GOAL OF THE EXERCISE >> From the listing that follows, extract every line and set it down unaltered.

GIVEN DATA >>

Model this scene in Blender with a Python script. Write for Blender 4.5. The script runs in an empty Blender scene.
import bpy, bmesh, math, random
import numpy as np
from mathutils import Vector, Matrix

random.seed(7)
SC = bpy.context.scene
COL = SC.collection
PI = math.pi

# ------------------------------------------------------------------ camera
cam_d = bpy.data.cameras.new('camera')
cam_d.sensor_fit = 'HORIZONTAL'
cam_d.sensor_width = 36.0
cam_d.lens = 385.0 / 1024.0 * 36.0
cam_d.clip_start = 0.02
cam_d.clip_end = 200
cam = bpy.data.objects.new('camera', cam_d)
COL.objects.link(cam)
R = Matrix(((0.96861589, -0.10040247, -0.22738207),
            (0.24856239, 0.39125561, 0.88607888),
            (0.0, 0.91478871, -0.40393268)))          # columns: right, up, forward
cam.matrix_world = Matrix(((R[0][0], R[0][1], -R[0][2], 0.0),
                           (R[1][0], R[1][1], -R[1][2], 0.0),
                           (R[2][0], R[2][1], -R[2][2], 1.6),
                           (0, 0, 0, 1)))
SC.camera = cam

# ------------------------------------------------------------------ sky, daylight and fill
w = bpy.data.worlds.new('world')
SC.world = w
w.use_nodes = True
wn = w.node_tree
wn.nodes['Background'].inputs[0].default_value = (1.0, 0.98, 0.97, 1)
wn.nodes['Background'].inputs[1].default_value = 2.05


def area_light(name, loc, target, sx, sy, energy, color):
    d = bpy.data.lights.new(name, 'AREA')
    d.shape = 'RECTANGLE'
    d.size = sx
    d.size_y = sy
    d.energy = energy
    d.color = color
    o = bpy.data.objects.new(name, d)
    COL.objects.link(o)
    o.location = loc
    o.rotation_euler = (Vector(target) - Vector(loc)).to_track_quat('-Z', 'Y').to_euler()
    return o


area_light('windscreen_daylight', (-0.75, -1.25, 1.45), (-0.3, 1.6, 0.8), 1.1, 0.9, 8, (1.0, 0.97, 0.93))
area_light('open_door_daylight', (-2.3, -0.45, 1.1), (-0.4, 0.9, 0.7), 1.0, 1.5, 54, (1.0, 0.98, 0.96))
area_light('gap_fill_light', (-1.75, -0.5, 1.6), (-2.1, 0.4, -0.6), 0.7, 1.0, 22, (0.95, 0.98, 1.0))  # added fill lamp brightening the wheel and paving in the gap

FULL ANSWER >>
Model this scene in Blender with a Python script. Write for Blender 4.5. The script runs in an empty Blender scene.
import bpy, bmesh, math, random
import numpy as np
from mathutils import Vector, Matrix

random.seed(7)
SC = bpy.context.scene
COL = SC.collection
PI = math.pi

# ------------------------------------------------------------------ camera
cam_d = bpy.data.cameras.new('camera')
cam_d.sensor_fit = 'HORIZONTAL'
cam_d.sensor_width = 36.0
cam_d.lens = 385.0 / 1024.0 * 36.0
cam_d.clip_start = 0.02
cam_d.clip_end = 200
cam = bpy.data.objects.new('camera', cam_d)
COL.objects.link(cam)
R = Matrix(((0.96861589, -0.10040247, -0.22738207),
            (0.24856239, 0.39125561, 0.88607888),
            (0.0, 0.91478871, -0.40393268)))          # columns: right, up, forward
cam.matrix_world = Matrix(((R[0][0], R[0][1], -R[0][2], 0.0),
                           (R[1][0], R[1][1], -R[1][2], 0.0),
                           (R[2][0], R[2][1], -R[2][2], 1.6),
                           (0, 0, 0, 1)))
SC.camera = cam

# ------------------------------------------------------------------ sky, daylight and fill
w = bpy.data.worlds.new('world')
SC.world = w
w.use_nodes = True
wn = w.node_tree
wn.nodes['Background'].inputs[0].default_value = (1.0, 0.98, 0.97, 1)
wn.nodes['Background'].inputs[1].default_value = 2.05


def area_light(name, loc, target, sx, sy, energy, color):
    d = bpy.data.lights.new(name, 'AREA')
    d.shape = 'RECTANGLE'
    d.size = sx
    d.size_y = sy
    d.energy = energy
    d.color = color
    o = bpy.data.objects.new(name, d)
    COL.objects.link(o)
    o.location = loc
    o.rotation_euler = (Vector(target) - Vector(loc)).to_track_quat('-Z', 'Y').to_euler()
    return o


area_light('windscreen_daylight', (-0.75, -1.25, 1.45), (-0.3, 1.6, 0.8), 1.1, 0.9, 8, (1.0, 0.97, 0.93))
area_light('open_door_daylight', (-2.3, -0.45, 1.1), (-0.4, 0.9, 0.7), 1.0, 1.5, 54, (1.0, 0.98, 0.96))
area_light('gap_fill_light', (-1.75, -0.5, 1.6), (-2.1, 0.4, -0.6), 0.7, 1.0, 22, (0.95, 0.98, 1.0))  # added fill lamp brightening the wheel and paving in the gap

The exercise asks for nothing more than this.